The Unknown Masterpiece - Balzac mixes fact with fiction in this tale of a mythical artistic genius named Frenhofer. It is a tale that plays on artistic conventions and the changes of style from past and present...what’s deemed acceptable or objectionable in art. What I found interesting is Balzac’s use of role reversal. Youth and old age are paired, and where one would think that the younger generation would be more accepting of a modern vision; it is the older generation that actually appears the more daring. Balzac juxtaposes the two ideas well.

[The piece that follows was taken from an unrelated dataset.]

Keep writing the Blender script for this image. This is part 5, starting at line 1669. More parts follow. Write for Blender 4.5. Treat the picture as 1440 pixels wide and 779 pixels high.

In regards to Frenhofer’s masterpiece, the reader could interpret it in two ways—either as a failure or a success. Could Frenhofer be a mad genius, an artist whose vision has escaped him...does he see only what he wants to see? Or, could he be viewed as an artist ahead of his times? Both seem to be equally valid arguments and I find either interpretation equally intriguing. As a side note, I wonder if Zola ever read this story, since it shares some of the same themes he incorporated into his later novel, The Masterpiece.


In Gambara, Balzac takes on the theme of the mad genius in this tale of a composer named Gambara, who is unable to be accepted by society. Gambara’s genius is overwhelming. His grand oeuvre, an operatic composition on the life of Mohammad, is so technically detailed that even if the reader has some musical background, as I have, it is easy to become swept up and drowned by the descriptions. This story is not for casual reading; it requires careful attention to be fully understood and enjoyed. Yet the composition of this tale is remarkably balanced. Balzac complements the technical aspects of the tale with a bawdy romance, complete with lustful eyes and salacious yearnings that will surely come to a bad end. All in all, it is a rather good tragicomedy.


The two stories, The Unknown Masterpiece and Gambara, are seemingly well paired, illustrating the frustrations of a mad genius in the expression of his art. That said, the pairing does pull the reader more towards the interpretation of the artist as a failure in the two stories.


Of the two, Gambara is the more dense due to the technical detail of Gambara’s operatic composition, and thus requires more patience to read. However, while Gambara balances comedy and romance with tragedy, The Unknown Masterpiece is purely tragical in tone. Though both are excellent stories on their own, of the two, The Unknown Masterpiece is the more intriguing and offers more possibilities in regards to interpretation.